Se precedenti interpretazioni del soffitto vedevano come incompatibili i soggetti profani con quelli cristiani, per di più in contesto chiesastico, l'autrice invita invece a tener presente l'apertura culturale dell'età di Ruggero II, che giustificherebbe a Cefalù, ad esempio, la presenza di danzatrici o musici, i quali, più che estendere il repertorio illustrativo cristiano ampliandolo a una visione più gaudente del paradiso celeste, rimangono invece legati alla visione del paradiso islamico, luogo di sublimi gioie materiali. Senza bisogno di restringere l'ottica interpretativa sul tema paradisiaco e ultraterreno, le attività raffigurate - dall'equitazione, alla danza, ecc. - erano quotidianamente praticate a corte, quindi consone a una vita laica, seppure dai toni dorati e aulici. Anche la raffigurazione di alcuni bevitori è un richiamo alla vita di corte, perché se è vero che il vino era vietato dal Corano ai comuni fedeli, era tuttavia consentito ai principi.
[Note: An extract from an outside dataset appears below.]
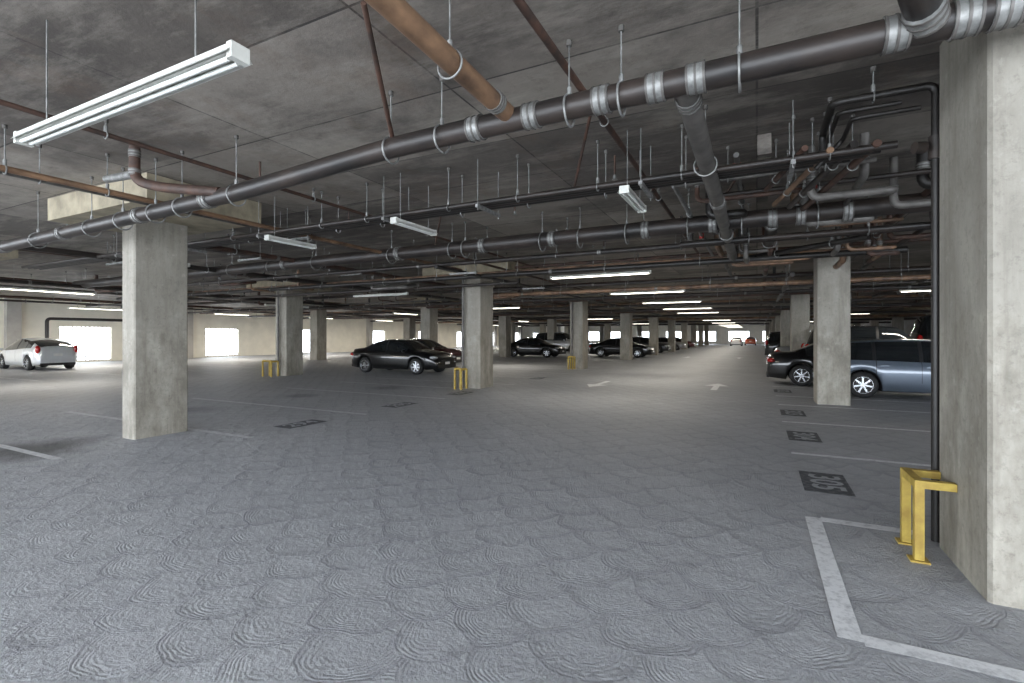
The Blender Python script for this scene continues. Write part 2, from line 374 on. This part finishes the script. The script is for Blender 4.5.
# right cluster
for k,(x0,y0,z0,x1,y1,z1,r,mt) in enumerate([
 (.95,5.3,3.3,.55,7.6,3.3,.035,'rust'),(.78,5.3,3.32,.38,7.4,3.3,.035,'iron'),(.60,5.3,3.3,.2,7.2,3.3,.03,'tan'),(.40,5.3,3.35,0.1,6.6,3.35,.03,'rust'),
 (1.1,6.2,3.42,-.9,6.2,3.42,.028,'grayp'),(2.6,7.0,3.45,-.5,7.0,3.45,.03,'iron'),(-.2,5.8,3.55,-.2,14,3.55,.03,'grayp'),
 (-2.2,8.6,3.5,-.6,9.6,3.5,.05,'grayp'),(-2.2,8.6,3.5,-6,8.6,3.5,.05,'grayp'),(-.9,6.2,3.42,-.9,12,3.42,.028,'galv'),(2.4,9,3.2,-1.2,9,3.2,.05,'iron'),
 (1.9,5.2,3.4,1.9,13,3.4,.04,'rust'),(2.5,5.2,3.4,2.5,20,3.4,.04,'iron'),(1.6,9.6,3.2,-.2,11.2,3.2,.05,'black')]):
    pipe('steel_pipe',[(x0,y0,z0),(x1,y1,z1)],r,mt,[(x0+(x1-x0)*f,y0+(y1-y0)*f,z0+(z1-z0)*f) for f in (.25,.7)],n=10)
for (x,y,z) in ((-.2,6.2,3.5),(.62,7.0,3.45),(-.9,9.5,3.42),(.2,9.9,3.35)):
    b=MB(); b.tube([(x,y,z-.05),(x,y,z+.05)],.04,M['redv'],10); b.torus((x,y,z+.07),(0,0,1),.05,.01,M['redv'],14,6); b.obj('valve_handwheel')
# trapeze hangers (two rods and a strut channel)
def trapeze(x,y,z,w,along='Y'):
    b=MB(); g=M['galv']
    if along=='X':
        b.box((x-w/2,y-.02,z-.02),(x+w/2,y+.02,z+.02),g); e=[(x-w/2+.03,y),(x+w/2-.03,y)]
    else:
        b.box((x-.02,y-w/2,z-.02),(x+.02,y+w/2,z+.02),g); e=[(x,y-w/2+.03),(x,y+w/2-.03)]
    for (a,c) in e: b.tube([(a,c,z-.05),(a,c,RT)],.006,g,6)
    b.obj('trapeze_pipe_hanger')
for x in (.3,-1.1,-3.1,-4.6,-7.2,-9.5,-11.5): trapeze(x,5.52,3.215,.6)
for (x,y) in ((-7.17,2.0),(-7.17,5.9),(-9.9,7.0),(-9.9,10.0),(-6.25,9.9),(-6.25,14),(-13.2,6),(-13.2,9.5)): trapeze(x,y,3.09 if x==-6.25 else 3.27,.75,'X')
# mid/far cross pipes
cross=[(9.4,3.25,.05,'iron',-22,4),(10.3,3.4,.035,'rust',-20,5),(11.0,3.15,.06,'black',-24,2.4),(11.5,3.3,.03,'tan',-20,2),
(12.2,3.5,.04,'rust',-6,9),(12.4,3.1,.045,'iron',-30,-6),(14.8,3.0,.06,'tan',-9,15),(15.3,3.25,.05,'iron',-33,12),(16.3,3.4,.035,'rust',-33,12),(18.9,3.1,.06,'iron',-33,10),(19.4,3.3,.04,'grayp',-33,12),
(21,3.2,.06,'rust',-35,12),(24.6,3.1,.06,'iron',-35,13),(26,3.3,.05,'tan',-35,13),(29,3.1,.07,'iron',-35,13),(30.8,3.1,.07,'rust',-35,13),(38,3.1,.08,'iron',-35,13),(45,3.1,.08,'tan',-35,13),(54,3.1,.09,'iron',-35,13),(66,3.1,.1,'iron',-35,13)]
for (y,z,r,mt,xa,xb) in cross:
    hx=[xa+1+i*2.2+random.uniform(-.3,.3) for i in range(int((xb-xa-1)/2.2))]
    pipe('overhead_pipe',[(xb,y,z),(xa,y,z)],r,mt,[(x,y,z) for x in hx if abs(x+8)>.1] if y<30 else [],[(x+.9,y,z) for x in hx[::2]] if r>.045 and y<25 else [],n=10)
longi=[(-9.6,3.35,.05,'rust',5.6,60),(-10.2,3.4,.035,'grayp',5.6,60),(-12.5,3.3,.06,'iron',2,50),(-14,3.45,.035,'rust',3,70),(-6.4,3.15,.045,'black',9,60),(-6.1,3.4,.03,'rust',9,60),(-19.5,3.2,.06,'iron',0,70),(-21,3.4,.04,'rust',0,70),(-23,3.3,.05,'grayp',0,70),(-29,3.3,.06,'rust',0,70),(-32,3.3,.05,'iron',5,70),
(.2,3.3,.05,'rust',14,80),(.8,3.15,.06,'iron',14.2,80),(-.7,3.4,.04,'grayp',13,80),(4.5,3.3,.06,'iron',9,70),(7,3.3,.05,'rust',6,70)]
for (x,z,r,mt,ya,yb) in longi:
    hy=[ya+1+i*2.4+random.uniform(-.3,.3) for i in range(min(12,int((yb-ya-1)/2.4)))]
    pipe('overhead_pipe',[(x,ya,z),(x,yb,z)],r,mt,[(x,y,z) for y in hy],[(x,y+1,z) for y in hy[::2]] if r>.045 else [],n=10)
# small drops and offsets
def blocked(x,y):
    for cx,cy in [(-7.8,13.3),(-7.8,23),(-17.2,4.3),(-17.2,13.9),(-17.2,23.5),(1.6,13.9),(1.6,23.5)]:
        if abs(x-cx)<2.4 and abs(y-cy)<2.2: return True
    if -6.8<x<-1.8: return True
    if -.6<x<.35 and y<9: return True
    return False
i=0
while i<84:
    if i<52: x=random.uniform(-22,8); y=random.uniform(9,30)
    else: x=random.uniform(-1.2,3.2); y=random.uniform(6.2,12.8)
    if blocked(x,y): continue
    i+=1
    z=random.choice((3.1,3.2,3.35)); L=random.uniform(.4,1.3)
    if random.random()<.5: pts=[(x,y,RT),(x,y,z),(x+L,y,z),(x+L,y+.5,z+.1)]
    else: pts=[(x,y,RT),(x,y,z),(x,y+L,z)]
    pipe('drain_drop_pipe',pts,random.choice((.03,.045,.06)),random.choice(('iron','rust','black','tan','grayp','grayp')),[],[(x,y,z+.22)],ax=(0,0,1),rad=.1,n=10)
for (x,y) in ((-3.4,6.9),(-8,7),(-3.0,10.5),(-10.8,4.2),(-6.4,6.4),(-1.55,5.9),(-5.6,4.1)):
    b=MB(); b.tube([(x,y,RT),(x,y,3.55)],.014,M['rust'],8); b.tube([(x,y,3.56),(x,y,3.52)],.022,M['galv'],8); b.tube([(x,y,3.51),(x,y,3.505)],.035,M['galv'],10); b.obj('sprinkler_head')
# wall pipe at far left
pipe('wall_drain_pipe',[(-36.4,13.2,0),(-36.4,13.2,2.6),(-36.4,17.2,2.6)],.09,'black',n=10,rad=.2)
# ceiling downstand fin
b=MB(); b.box((.0,6.0,3.58),(.14,8.3,CEIL),M['ceil']); b.obj('ceiling_fin_beam')
# ------------------------------------------------------------ light fixtures
def fixture(x,y,L,along,z=3.1,lit=False,power=40):
    b=MB(); h=L/2
    def bx(l0,l1,w0,w1,z0,z1,m):
        if along=='X': b.box((x+l0,y+w0,z0),(x+l1,y+w1,z1),m)
        else: b.box((x+w0,y+l0,z0),(x+w1,y+l1,z1),m)
    bx(-h,h,-.045,.045,z,z+.045,M['white'])
    for s in (-1,1):
        if along=='X': vs=[(x-h,y+s*.04,z+.03),(x+h,y+s*.04,z+.03),(x+h,y+s*.072,z-.012),(x-h,y+s*.072,z-.012)]
        else: vs=[(x+s*.04,y-h,z+.03),(x+s*.04,y+h,z+.03),(x+s*.072,y+h,z-.012),(x+s*.072,y-h,z-.012)]
        b.add(vs,[(0,1,2,3)],M['white'])
        lm=M['lens'] if lit else M['lensoff']
        if along=='X': b.tube([(x-h+.05,y+s*.025,z-.018),(x+h-.05,y+s*.025,z-.018)],.013,lm,10)
        else: b.tube([(x+s*.025,y-h+.05,z-.018),(x+s*.025,y+h-.05,z-.018)],.013,lm,10)
    for e in (-1,1):
        l=e*(h-.01); bx(l-.02,l+.02,-.05,.05,z-.03,z+.05,M['white'])
        l=e*(h*.7)
        if along=='X': b.tube([(x+l,y,z+.04),(x+l,y,RT)],.005,M['galv'],6)
        else: b.tube([(x,y+l,z+.04),(x,y+l,RT)],.005,M['galv'],6)
    o=b.obj('fluorescent_strip_light')
    if lit and power:
        li=bpy.data.lights.new('fluorescent_lamp','AREA'); li.shape='RECTANGLE'; li.size=L; li.size_y=.12; li.energy=power; li.color=(1,.93,.80)
        lo=bpy.data.objects.new('fluorescent_lamp',li); COL.objects.link(lo); lo.location=(x,y,z-.05); lo.parent=o
        if along=='Y': lo.rotation_euler=(0,0,math.pi/2)
fixture(-3.56,1.6,2.44,'X',3.02)
for x in (-1.24,-4.3,-6.8,-11): fixture(x,5.9 if x==-11 else 5.55,.9,'Y',3.12)
fixture(-3.6,12.1,2.6,'X',3.14,True,55)
for i in range(15): fixture(-3.5,17.6+5.6*i,2.6,'X',3.14,True,85)
for i in range(7): fixture(-12,13.5+9*i,2.44,'X',3.05,i%2==1,110)
for i in range(7): fixture(-20.5,7.5+9*i,2.44,'Y',3.05,i%2==0,130)
for i in range(9): fixture(-31.5,6+7.5*i,2.44,'Y',3.05,True,260)  # row of lit strips added to brighten the left wall
for i in range(6): fixture(5.5,20.5+9.6*i,2.44,'X',3.1,i%2==0,110)
# ------------------------------------------------------------ guards
def guard(x0,x1,y0,y1,h=.65,r=.028):
    b=MB(); m=M['yellow']
    for y in (y0,y1):
        b.box((x0-r,y-r,0),(x0+r,y+r,h),m); b.box((x0-r*2,y-r*2,0),(x0+r*2,y+r*2,.012),m)
    b.box((x0-r,y0-r,h),(x0+r,y1+r,h+2*r),m)
    for y in (y0,y1): b.box((min(x0,x1),y-r*.99,h+.001),(max(x0,x1),y+r*.99,h+2*r-.001),m)
    return b.obj('yellow_pipe_guard')
guard(1.03,1.235,4.42,4.76,.52)
def guard2(x,y,w=.35,h=.62):
    b=MB(); r=.035; m=M['yellow']
    for xx in (x-w,x): b.tube([(xx,y,0),(xx,y,h)],r,m,12)
    b.tube(rpath([(x-w,y,h-.1),(x-w,y,h),(x,y,h),(x,y,h-.1)],.06),r,m,12)
    for xx in (x-w,x): b.tube(rpath([(xx,y,h-.02),(xx,y+.3,h-.02),(xx,y+.3,0)],.05),r,m,12)
    b.obj('yellow_pipe_guard')
guard2(-7.9,12.4,.22); guard2(-16.95,12.9,.5); guard2(-7.85,22.15,.22)
for (x,y) in ((-8.05,12.75),(-17.2,13.4),(-8.0,22.5)):
    pipe('downspout_pipe',[(x,y,0),(x,y,3.4)],.04,'grayp',n=10)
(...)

A proposito della commistione di temi sacri e profani e della giustapposizione di componenti figurative islamiche e cristiane che caratterizzano gli apparati decorativi di Cefalù e della Palatina, di grande fascino è il richiamo che l'autrice fa a una pagina miniata nella città "crociata" di Acri, dove al Dio padre entro un clipeo al centro della pagina fanno da cornice intrecci zoomorfi e suonatori di liuto pure entro clipei. Nell'interpretazione complessiva delle immagini del soffitto dipinto non è necessario rintracciare simbolismi religiosi o astrologici, ma nemmeno considerarle occasionali riempitivi ornamentali. La loro presenza è certamente intenzionale e verosimilmente rispondente a un piano decorativo organico, attentamente studiato da colui che concepì e coordinò la realizzazione dello straordinario manufatto.